W niedzielę (28 lipca) do oficera dyżurnego zadzwonił zgłaszający, który poinformował, że widzi, jak nastoletni chłopak jeździ na skuterze inwalidzkim. Z informacji, która ukazała się na jednym z lokalnych portali internetowych, dowiedział się, że skuter jest prawdopodobnie skradziony.
Zgłoszenie zgadzało się z zawiadomieniem, które tego dnia złożył 71-letni właściciel utraconego pojazdu. Wartość swoich strat oszacował na 3 000 złotych. Na miejsce natychmiast pojechali mundurowi. Tam zastali grupę młodzieży, która na widok policjantów rozbiegła się. Funkcjonariusze szybko zauważyli nastolatka i skuter odpowiadający opisowi. Już po krótkim pościgu zatrzymali go, a skuter zabezpieczyli.

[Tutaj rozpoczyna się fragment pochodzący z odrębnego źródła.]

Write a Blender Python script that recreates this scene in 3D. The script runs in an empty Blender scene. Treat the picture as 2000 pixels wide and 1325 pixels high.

Jak się okazało, odpowiedzialnym za kradzież jest 14-latek. Nieletni jakiś czas temu uciekł z Młodzieżowego Ośrodka Wychowawczego. Jak oświadczył, dzień wcześniej wieczorem miał ukraść skuter spod klatki schodowej poszkodowanego. Następnego dnia zaprosił swoich znajomych na przejażdżkę. Powiedział im, że skuter dostał w prezencie od swojego dziadka. 14-letni mieszkaniec Brzegu trafił już do Policyjnej Izby Dziecka. O jego dalszym losie zadecyduje sąd rodzinny.